> Objective:
Return the lines where the word "from" occurs.
..........
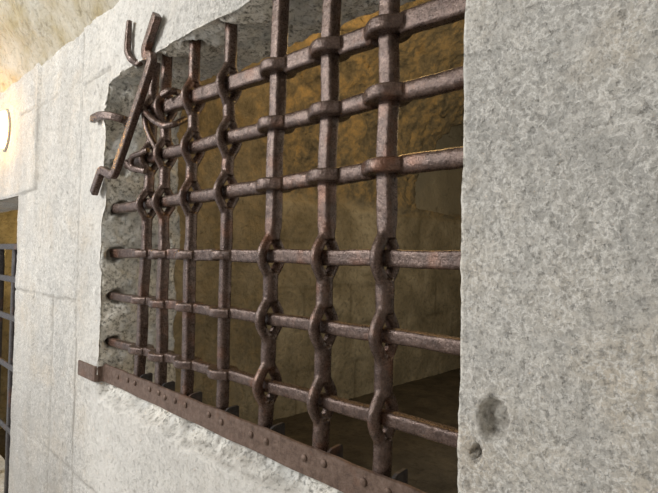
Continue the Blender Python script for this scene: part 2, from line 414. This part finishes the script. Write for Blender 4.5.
def strands(bm, c, axis, L, a_in, b_out, rs, ex=.6):
    for sgn in (-1, 1):
        pts = []
        for k in range(15):
            t = -1+2*k/14
            o = a_in+(b_out-a_in)*(.5+.5*math.cos(math.pi*t))**ex
            pts.append(c+axis*(t*L)+Vector((0, sgn*o, 0)))
        sweep(bm, pts, rs*1.12, rs, 2.4 if abs(axis.z) > .5 else 4.5, ref=(1, 0, 0) if abs(axis.z) > .5 else (0, 0, 1))
def bar(name, P0, P1, eyes, parent, hw, hd, e, kind, wob=.0010):
    """bar from P0 to P1 opened into an eye at each distance in eyes [(t, L, b_out, rs)]"""
    bm = bmesh.new(); P0, P1 = Vector(P0), Vector(P1); ax = (P1-P0); Ln = ax.length; ax.normalize()
    cuts = []; s0 = 0
    for (t, L, b_, rs) in sorted(eyes):
        cuts.append((s0, t-L*.86)); s0 = t+L*.86
    cuts.append((s0, Ln))
    ph = random.uniform(0, 9)
    def cen(s): return P0+ax*s+Vector((wob*math.sin(s*31+ph), wob*math.sin(s*23+ph*2), wob*math.sin(s*27+ph)))
    for (s_a, s_b) in cuts:
        if s_b-s_a < .006: continue
        n = max(3, int((s_b-s_a)/.012)); pts = [cen(s_a+(s_b-s_a)*k/n) for k in range(n+1)]
        g = lambda u, v=hw, a_=s_a, b_=s_b: (v(a_+(b_-a_)*u) if callable(v) else v)
        g2 = lambda u, v=hd, a_=s_a, b_=s_b: (v(a_+(b_-a_)*u) if callable(v) else v)
        g3 = lambda u, v=e, a_=s_a, b_=s_b: (v(a_+(b_-a_)*u) if callable(v) else v)
        sweep(bm, pts, g, g2, g3, jit=.03)
    for (t, L, b_, rs) in eyes:
        strands(bm, cen(t), ax, L, .0062, b_, rs, .8 if kind == 'v' and L > .042 else .6)
    return finish(name, bm, MAT_IRON, parent)

BY = .04
grille = thing('iron_grille', 'large forged rusty iron grille of interwoven bars filling the barred window opening', 'window grille', (-1.0, BY, -.36))
# vertical bars: (x at top, x at bottom)
V = [(-1.389, -1.430, .56), (-1.318, -1.299, .565), (-1.168, -1.160, .57), (-1.004, -1.001, .57), (-.820, -.838, .57), (-.667, -.672, .57), (-.527, -.525, .57)]
# horizontal bars: (x, z left) -> (x, z right)
H = [((-1.412, .415), (-.33, .389)), ((-1.555, .279), (-.33, .278)), ((-1.66, .141), (-.33, .157)),
     ((-1.66, -.002), (-.33, .000)), ((-1.66, -.141), (-.33, -.129)), ((-1.66, -.289), (-.33, -.266))]
def cross(v, h):
    (xt, xb_, zt), ((xl, zl), (xr, zr)) = v, h
    z = (zl+zr)/2
    for _ in range(4):
        x = xb_+(xt-xb_)*(z+.36)/.91; z = zl+(zr-zl)*(x-xl)/(xr-xl)
    return x, z
for i, v in enumerate(V):
    xt, xb_, zt = v
    P0 = (xb_+(xt-xb_)*(-.405+.36)/.91, BY, -.405); P1 = (xb_+(xt-xb_)*(zt+.36)/.91, BY, zt)
    Ld = (Vector(P1)-Vector(P0)); eyes = []
    for j, h in enumerate(H):
        if (i < 4) != (j < 3): continue
        x, z = cross(v, h); t = (z-P0[2])/Ld.z*Ld.length
        if j < 3: eyes.append((t, .046 if i > 1 else .043, .0256, .0096))
        else: eyes.append((t, .0415, .0262, .0100))
    if i >= 4:   # upper part square, lower part rounded
        e = lambda s: 5 if s > .46 else 2.2
        hw = lambda s: .0152 if s > .46 else .0158
        hd = hw
    elif i == 3: e = lambda s: 2.5; hw = hd = lambda s: .0140
    else: e = lambda s: 5 if s < .43 else 2.6; hw = hd = lambda s: .0140
    bar('vertical_bar', P0, P1, eyes, grille, hw, hd, e, 'v')
for j, h in enumerate(H):
    (xl, zl), (xr, zr) = h
    P0, P1 = Vector((xl, BY, zl)), Vector((xr, BY, zr)); Ld = P1-P0; eyes = []
    for i, v in enumerate(V):
        if (i < 4) == (j < 3): continue
        x, z = cross(v, h); eyes.append(((x-xl)/Ld.x*Ld.length, .036, .0252 if j < 3 else .0230, .0128 if j < 3 else .0115))
    if j == 3: hw, hd, e = .0148, .0120, 9
    elif j == 0: hw, hd, e = .0185, .0135, 7
    elif j < 3: hw, hd, e = .0165, .0138, 2.7
    else: hw, hd, e = .0128, .0122, 4.5
    bar('horizontal_bar', P0, P1, eyes, grille, hw, hd, e, 'h')
def bent(name, pts, r1, r2, e, parent, mat=MAT_IRON, lab=None, ref=(0, 1, 0), dens=6, voxel=.0016, taper=None):
    P = [Vector(q) for q in pts]; out = []
    for k in range(len(P)-1):
        p0 = P[max(k-1, 0)]; p1 = P[k]; p2 = P[k+1]; p3 = P[min(k+2, len(P)-1)]
        for s_ in range(dens):
            t = s_/dens
            cr = .5*((2*p1)+(p2-p0)*t+(2*p0-5*p1+4*p2-p3)*t*t+(3*p1-p0-3*p2+p3)*t**3); out.append(cr.lerp(p1.lerp(p2, t), .45))
    out.append(P[-1]); bm = bmesh.new()
    tp = taper or (lambda u: 1)
    sweep(bm, out, lambda u: r1*tp(u), lambda u: r2*tp(u), e, ref=ref, jit=.02)
    o = finish(name, bm, mat, parent, voxel, 2)
    if lab: o['label'] = lab
    return o
# torn and twisted ends of the broken top left bars, still wrapped in the grille
bent('bent_strand', [(-1.323, .026, .283), (-1.350, .016, .325), (-1.372, .012, .36), (-1.388, .012, .40), (-1.398, .02, .43)], .0085, .0085, 2.2, grille, lab='thin torn strand curling up beside the top left bars')
bent('bent_strand', [(-1.400, .012, .43), (-1.375, .008, .405), (-1.31, .004, .366), (-1.25, .004, .342), (-1.222, .022, .347), (-1.245, .062, .372)], .0085, .0085, 2.4, grille, lab='torn strand looped like a ring round the second upright')
bent('bent_strand', [(-1.268, .004, .428), (-1.247, .012, .437), (-1.247, .03, .441), (-1.262, .064, .443)], .0085, .0085, 6, grille, lab='short flat piece hooked over the second upright')
bent('bent_strand', [(-1.483, .006, .272), (-1.455, .008, .250), (-1.418, .008, .244), (-1.385, .018, .236)], .0085, .0075, 3, grille, lab='split strand curling below the second cross bar end')
bent('bent_strand', [(-1.355, .010, .292), (-1.385, .004, .286), (-1.440, .004, .283), (-1.458, .008, .262), (-1.435, .016, .242)], .0078, .0078, 2.4, grille, lab='strand bent round the end of the second cross bar')

# riveted strap along the sill
def strap():
    path = [(-1.781, -.007), (-1.66, -.006), (-1.648, -.004), (-1.643, .004), (-1.640, .016), (-1.632, .022), (-1.61, .022)]
    path += [(x, .022) for x in np.linspace(-1.5, -.34, 40)]
    bm = bmesh.new(); rows = []
    n = len(path)
    for k, (x, y) in enumerate(path):
        d = Vector((path[min(k+1, n-1)][0]-path[max(k-1, 0)][0], path[min(k+1, n-1)][1]-path[max(k-1, 0)][1], 0)).normalized()
        nn = Vector((d.y, -d.x, 0))*.0032
        zt = -.3575+.0009*math.sin(x*37)+.0006*math.sin(x*91); zb_ = -.4135+.001*math.sin(x*29+1)
        if k < 5: zt -= .008; zb_ += .000
        rows.append([bm.verts.new((x+nn.x, y+nn.y, zt-.001)), bm.verts.new((x-nn.x, y-nn.y, zt)), bm.verts.new((x-nn.x, y-nn.y, zb_)), bm.verts.new((x+nn.x, y+nn.y, zb_))])
    for k in range(n-1):
        for i in range(4): bm.faces.new((rows[k][i], rows[k][(i+1) % 4], rows[k+1][(i+1) % 4], rows[k+1][i]))
    bm.faces.new(rows[0][::-1]); bm.faces.new(rows[-1])
    bmesh.ops.recalc_face_normals(bm, faces=bm.faces)
    bmesh.ops.bevel(bm, geom=[e_ for e_ in bm.edges if e_.calc_face_angle(0) > .8], offset=.0008, segments=2, affect='EDGES')
    me = bpy.data.meshes.new('sill_strap'); bm.to_mesh(me); bm.free()
    return child(link('sill_strap', me, MAT_IRON2), grille)
st = strap()
st['label'] = 'flat rust brown iron strap riveted along the foot of the bars'
def rivet_mesh():
    bm = bmesh.new(); bmesh.ops.create_uvsphere(bm, u_segments=14, v_segments=8, radius=.0078)
    for v in bm.verts: v.co.y *= .6
    bmesh.ops.delete(bm, geom=[v for v in bm.verts if v.co.y > .0025], context='VERTS')
    bmesh.ops.holes_fill(bm, edges=[e_ for e_ in bm.edges if e_.is_boundary])
    me = bpy.data.meshes.new('rivet'); bm.to_mesh(me); bm.free(); me.materials.append(MAT_IRON2)
    for q in me.polygons: q.use_smooth = True
    return me
rv = rivet_mesh()
for i, (xt, xb_, _) in enumerate(V):
    for dx in ((-.022, .030) if i else (-.03, .018)):
        o = bpy.data.objects.new('rivet', rv); C.objects.link(o); o.location = (xb_+dx, .0184, -.379+random.uniform(-.003, .003)); o.parent = st
for x in (-1.53, -1.235):
    o = bpy.data.objects.new('rivet', rv); C.objects.link(o); o.location = (x, .0184, -.381); o.parent = st
for i, (xt, xb_, _) in enumerate(V):     # upright lugs behind the strap
    bm = bmesh.new(); x = xb_+.034
    pr = [(.026, -.405), (.026, -.356), (.034, -.352), (.058, -.350), (.062, -.353), (.062, -.405)]
    f1 = [bm.verts.new((x-.003, y, z)) for y, z in pr]; f2 = [bm.verts.new((x+.003, y, z)) for y, z in pr]
    bm.faces.new(f1[::-1]); bm.faces.new(f2)
    for k in range(6): bm.faces.new((f1[k], f1[(k+1) % 6], f2[(k+1) % 6], f2[k]))
    bmesh.ops.recalc_face_normals(bm, faces=bm.faces)
    me = bpy.data.meshes.new('lug'); bm.to_mesh(me); bm.free(); child(link('lug', me, MAT_DARKIRON), grille)

# ------------------------------------------------------------ broken bars at the top left corner
def tagged(o, label, cat, group=None):
    o['label'] = label; o['category'] = cat
    if group: o['group'] = group
    return o
zg = bent('bent_bar', [(-1.265, -.018, .640), (-1.333, -.014, .568), (-1.330, -.012, .548), (-1.299, -.012, .528), (-1.412, -.010, .385), (-1.525, -.009, .247), (-1.552, -.012, .239), (-1.600, -.016, .256), (-1.617, -.018, .250), (-1.668, -.018, .190)],
     .0135, .0105, 12, None, dens=5)
tagged(zg, 'long square iron bar bent in a zigzag, leaning diagonally across the top left corner', 'iron bar')
hk = bent('hooked_bar', [(-1.448, -.014, .684), (-1.457, -.012, .640), (-1.458, -.012, .595), (-1.440, -.008, .568), (-1.425, .004, .556), (-1.412, .010, .562)], .0095, .0085, 5, None, dens=6, taper=lambda u: .75+.25*min(1, u*5))
tagged(hk, 'short hook shaped broken iron bar curling up over the top left corner of the opening', 'iron bar')
sb = bent('bar_stub', [(-1.712, -.012, .439), (-1.66, -.012, .440), (-1.625, -.010, .436), (-1.585, .002, .428), (-1.56, .03, .418), (-1.60, .055, .418)], .0125, .0095, 8, None)
tagged(sb, 'short sawn off iron bar end sticking out over the left edge of the opening', 'iron bar')

# ------------------------------------------------------------ farther opening's grille
fg = thing('window_grille', 'dark upright iron bars crossed by flat straps in the narrow opening at the left edge', 'window grille', (-3.3, .12, -1.3))
def straight(name, A, B, hw, hd, e, mat, parent):
    bm = bmesh.new(); A, B = Vector(A), Vector(B)
    sweep(bm, [A.lerp(B, k/12) for k in range(13)], hw, hd, e, jit=.03)
    return finish(name, bm, mat, parent, None)
for x in (-3.94, -3.68, -3.41, -3.09, -2.82): straight('upright_bar', (x, .12, -1.32), (x, .12, .02), .021, .018, 5, MAT_DARKIRON, fg)
for z in (.02, -.155, -.36, -.62, -.95): straight('cross_strap', (-4.06, .105, z), (-2.595, .105, z), .016, .006, 8, MAT_DARKIRON, fg)

# ------------------------------------------------------------ wall lamp
lamp = thing('wall_lamp', 'round glowing bulkhead lamp on the wall at the far left edge', 'lamp', (-2.83, 0, .585))
bm = bmesh.new()
ring = []
for rr, yy in ((.105, .006), (.105, -.010), (.100, -.016), (.092, -.016), (.088, -.008)):
    ring.append([bm.verts.new((rr*math.cos(t)*.8, yy, rr*math.sin(t))) for t in np.linspace(0, 2*math.pi, 40, endpoint=False)])
for k in range(4):
    for i in range(40): bm.faces.new((ring[k][i], ring[k][(i+1) % 40], ring[k+1][(i+1) % 40], ring[k+1][i]))
bm.faces.new(ring[0]); bm.faces.new(ring[-1])
bmesh.ops.recalc_face_normals(bm, faces=bm.faces)
me = bpy.data.meshes.new('base_ring'); bm.to_mesh(me); bm.free()
m_, t_, b_ = nt('grey_painted_metal'); n_ = noise(t_, objco(t_), 60); t_.links.new(ramp(t_, n_, [(.3, (.34, .30, .25)), (.7, (.45, .41, .35))]), b_.inputs['Base Color']); b_.inputs['Roughness'].default_value = .5
o = link('base_ring', me, m_, lamp)
bm = bmesh.new(); bmesh.ops.create_uvsphere(bm, u_segments=32, v_segments=16, radius=.09)
for v in bm.verts: v.co = Vector((v.co.x*.8, -.012+v.co.y*.8, v.co.z))
me = bpy.data.meshes.new('glass_dome'); bm.to_mesh(me); bm.free()
for q in me.polygons: q.use_smooth = True
m_, t_, b_ = nt('lit_opal_glass'); b_.inputs['Base Color'].default_value = (1, .9, .7, 1)
b_.inputs['Emission Color'].default_value = (1, .50, .085, 1); b_.inputs['Emission Strength'].default_value = 48
o = link('glass_dome', me, m_, lamp); o['label'] = 'glowing opal dome'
..........
> Answer to this problem:
Continue the Blender Python script for this scene: part 2, from line 414. This part finishes the script. Write for Blender 4.5.
    """bar from P0 to P1 opened into an eye at each distance in eyes [(t, L, b_out, rs)]"""